Staff profiles

Dr Davina Quinlivan
Lecturer (E&S)
Davina is interested in concepts of post-colonial identity, migration, ecology (rivers and seaweed), sonic and immersive storytelling ('haunted' spaces and embodiment), in all kinds of literature, but especially contemporary women's writing, poetry and its intersections with visual culture, philosophy, creative non-fiction and nature writing. Her poetic memoir, Shalimar: A Story of Place and Migration, was published with Little Toller books (2022) and selected as the text which would launch the new digital publishing platform, Spiracle Audio. On Shalimar, Marina Warner describes Quinlivan as ‘a writer of rare gentleness and insight (…) she winds us into the skein of her extended diasporic family, expressing the complexity of identity today. Deftly she weaves back and forth in time as she braids these memories, in a sustained, observant, poetic act of attention — and love’.

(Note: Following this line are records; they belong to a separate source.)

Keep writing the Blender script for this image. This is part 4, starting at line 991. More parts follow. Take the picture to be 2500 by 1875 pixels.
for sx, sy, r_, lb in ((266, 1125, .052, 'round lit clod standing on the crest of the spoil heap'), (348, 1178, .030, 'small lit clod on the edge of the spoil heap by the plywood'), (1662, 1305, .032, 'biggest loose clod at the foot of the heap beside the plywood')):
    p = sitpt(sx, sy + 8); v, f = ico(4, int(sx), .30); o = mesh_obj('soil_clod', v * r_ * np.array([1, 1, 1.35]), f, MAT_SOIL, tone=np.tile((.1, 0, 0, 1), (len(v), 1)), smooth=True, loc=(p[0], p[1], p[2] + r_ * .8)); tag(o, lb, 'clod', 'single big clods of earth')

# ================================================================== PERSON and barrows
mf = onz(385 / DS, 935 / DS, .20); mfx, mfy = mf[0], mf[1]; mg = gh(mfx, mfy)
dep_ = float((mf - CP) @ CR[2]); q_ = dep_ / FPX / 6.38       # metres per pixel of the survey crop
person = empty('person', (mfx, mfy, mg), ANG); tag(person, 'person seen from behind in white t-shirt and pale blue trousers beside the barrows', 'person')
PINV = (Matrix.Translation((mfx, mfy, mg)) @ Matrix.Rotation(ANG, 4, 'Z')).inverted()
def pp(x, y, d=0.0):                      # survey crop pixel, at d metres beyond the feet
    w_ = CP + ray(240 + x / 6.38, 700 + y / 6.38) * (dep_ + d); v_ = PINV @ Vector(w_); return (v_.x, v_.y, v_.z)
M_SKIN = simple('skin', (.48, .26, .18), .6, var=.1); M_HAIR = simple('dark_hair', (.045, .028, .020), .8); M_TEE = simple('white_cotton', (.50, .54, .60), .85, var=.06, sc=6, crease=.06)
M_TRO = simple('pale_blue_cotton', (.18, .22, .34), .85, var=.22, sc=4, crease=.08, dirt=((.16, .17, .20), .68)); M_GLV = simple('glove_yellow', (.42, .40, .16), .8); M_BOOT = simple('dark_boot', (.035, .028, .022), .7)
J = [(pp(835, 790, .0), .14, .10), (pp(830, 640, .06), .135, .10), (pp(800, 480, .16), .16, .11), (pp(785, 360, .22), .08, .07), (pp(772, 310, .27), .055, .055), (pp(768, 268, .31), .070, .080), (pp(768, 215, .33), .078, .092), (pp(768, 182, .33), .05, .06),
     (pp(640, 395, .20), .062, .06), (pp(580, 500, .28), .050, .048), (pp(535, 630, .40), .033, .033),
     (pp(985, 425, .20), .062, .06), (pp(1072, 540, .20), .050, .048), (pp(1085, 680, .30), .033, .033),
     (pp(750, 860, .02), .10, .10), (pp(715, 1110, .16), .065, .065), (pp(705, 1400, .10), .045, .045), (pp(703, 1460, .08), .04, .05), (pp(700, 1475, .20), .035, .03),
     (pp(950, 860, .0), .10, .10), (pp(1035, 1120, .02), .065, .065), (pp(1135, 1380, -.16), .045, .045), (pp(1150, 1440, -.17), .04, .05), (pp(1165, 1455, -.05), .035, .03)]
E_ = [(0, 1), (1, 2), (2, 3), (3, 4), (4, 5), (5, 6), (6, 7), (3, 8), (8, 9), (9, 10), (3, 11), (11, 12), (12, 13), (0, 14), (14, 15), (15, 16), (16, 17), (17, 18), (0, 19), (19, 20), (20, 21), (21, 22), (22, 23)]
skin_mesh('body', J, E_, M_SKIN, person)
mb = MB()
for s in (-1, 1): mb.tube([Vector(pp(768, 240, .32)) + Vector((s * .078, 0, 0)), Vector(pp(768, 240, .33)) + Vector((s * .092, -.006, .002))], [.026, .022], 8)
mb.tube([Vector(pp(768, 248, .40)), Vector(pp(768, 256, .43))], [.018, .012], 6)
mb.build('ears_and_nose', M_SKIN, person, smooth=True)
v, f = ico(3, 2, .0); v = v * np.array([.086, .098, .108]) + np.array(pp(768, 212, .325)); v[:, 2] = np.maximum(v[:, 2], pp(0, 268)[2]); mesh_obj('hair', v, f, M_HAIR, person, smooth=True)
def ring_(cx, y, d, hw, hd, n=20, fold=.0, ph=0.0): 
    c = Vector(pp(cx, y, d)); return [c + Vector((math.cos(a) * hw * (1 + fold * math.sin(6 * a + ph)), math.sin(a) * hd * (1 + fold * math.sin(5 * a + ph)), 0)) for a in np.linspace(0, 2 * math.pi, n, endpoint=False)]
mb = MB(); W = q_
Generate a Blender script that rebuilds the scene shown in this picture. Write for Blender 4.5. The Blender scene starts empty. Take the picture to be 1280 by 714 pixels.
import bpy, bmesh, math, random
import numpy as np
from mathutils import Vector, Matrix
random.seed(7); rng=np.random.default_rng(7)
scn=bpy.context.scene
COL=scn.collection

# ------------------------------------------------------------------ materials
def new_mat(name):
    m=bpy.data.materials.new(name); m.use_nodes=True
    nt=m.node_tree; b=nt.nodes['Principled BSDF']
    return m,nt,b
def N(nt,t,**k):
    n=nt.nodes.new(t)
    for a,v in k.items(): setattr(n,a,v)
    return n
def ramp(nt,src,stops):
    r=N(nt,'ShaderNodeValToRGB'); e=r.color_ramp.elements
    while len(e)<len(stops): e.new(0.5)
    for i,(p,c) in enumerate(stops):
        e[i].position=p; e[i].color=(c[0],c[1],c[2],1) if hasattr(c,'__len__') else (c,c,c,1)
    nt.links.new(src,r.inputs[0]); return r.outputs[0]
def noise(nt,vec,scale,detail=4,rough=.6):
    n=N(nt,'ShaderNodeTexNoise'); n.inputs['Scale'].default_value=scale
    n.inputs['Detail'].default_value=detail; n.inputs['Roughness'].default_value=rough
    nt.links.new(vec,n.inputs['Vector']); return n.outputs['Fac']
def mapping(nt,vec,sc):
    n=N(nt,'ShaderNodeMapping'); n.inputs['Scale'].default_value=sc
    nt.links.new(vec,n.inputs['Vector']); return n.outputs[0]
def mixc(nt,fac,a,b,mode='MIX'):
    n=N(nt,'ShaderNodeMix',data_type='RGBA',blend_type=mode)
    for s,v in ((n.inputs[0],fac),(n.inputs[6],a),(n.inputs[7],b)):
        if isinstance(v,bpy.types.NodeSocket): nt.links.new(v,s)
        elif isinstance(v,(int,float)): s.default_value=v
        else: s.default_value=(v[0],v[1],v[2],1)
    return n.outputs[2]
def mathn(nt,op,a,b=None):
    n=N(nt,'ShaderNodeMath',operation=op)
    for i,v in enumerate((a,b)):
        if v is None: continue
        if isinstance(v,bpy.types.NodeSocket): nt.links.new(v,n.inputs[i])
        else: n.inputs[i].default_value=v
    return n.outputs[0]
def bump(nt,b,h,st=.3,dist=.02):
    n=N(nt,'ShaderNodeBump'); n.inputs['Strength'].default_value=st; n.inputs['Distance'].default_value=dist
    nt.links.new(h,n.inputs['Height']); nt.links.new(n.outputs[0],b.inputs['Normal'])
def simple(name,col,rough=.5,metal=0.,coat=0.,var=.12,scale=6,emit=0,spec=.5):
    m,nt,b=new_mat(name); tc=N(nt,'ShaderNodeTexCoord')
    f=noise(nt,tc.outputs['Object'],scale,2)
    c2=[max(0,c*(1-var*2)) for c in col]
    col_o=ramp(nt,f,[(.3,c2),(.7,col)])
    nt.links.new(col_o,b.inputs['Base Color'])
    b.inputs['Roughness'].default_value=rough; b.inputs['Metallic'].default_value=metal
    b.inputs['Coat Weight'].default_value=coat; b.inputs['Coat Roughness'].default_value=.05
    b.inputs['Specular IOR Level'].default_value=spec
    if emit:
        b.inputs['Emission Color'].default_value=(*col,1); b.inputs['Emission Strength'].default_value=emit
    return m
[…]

As a public speaker, presenter and curator, she has fostered partnerships with The Wellcome Trust and The Delfina Foundation (Healing and the Archive), The Serpentine Gallery (Hilma Af Klint), The Wallace Collection, The Museum of English Rural Life (as part of the 2022 ‘Changing Perspectives’ online exhibition), The Urban Tree Festival and The Countryside Alliance. She is the writer and presenter of the popular public seminar series on women, literature and creative writing, ‘F: For Flânerie’ with The Freud Museum. She is Writer in Residence at Literature Works/Quay Words (Spring 2023), creating a series of poems about the heritage of the River Exe and leading several creative writing workshops, one of which will involve the creation of a poem written by members of the local community. She is part of the founding ensemble of The New School of the Anthropocene.
She is currently working on a follow up to Shalimar on migration and the Grand Union Canal, the river Exe and the Chindwin in Myanmar, entitled Waterlines,a series of poems retelling fairyales in a modern and ecological context, and a novel set between Cornwall and the Black Sea. She is also researching critical-creative projects on nature writing and decolonisation. Alongside this creative practice, she is co-editing a special issue of film-philosophy on ‘Poetry and Cinema’ and a collection of essays on radical bodies (Bloomsbury, 2023).
Before joining The University of Exeter, Davina taught elsewhere in Higher Education for 16 years, including 12 years as a Senior Lecturer in Critical and Historical Studies at Kingston School of Art, Kingston University. She is the author of several academic monographs including The Spirit of the Beehive: Girlhood and Ecology (BFI Film Classics, forthcoming), Joanna Hogg: New British Art Cinema (EUP, forthcoming), Deborah Levy’s Inner Cinema: Literature, Imagination, Landscapes (forthcoming), Filming the Body in Crisis: Trauma, Healing and Hopefulness (Palgrave, 2015), The Place of Breath in Cinema (EUP, 2012). She has presented her work at over 40 academic conferences and her work on breath and phenomenology served as the primary text for two special issues of peer-reviewed journals.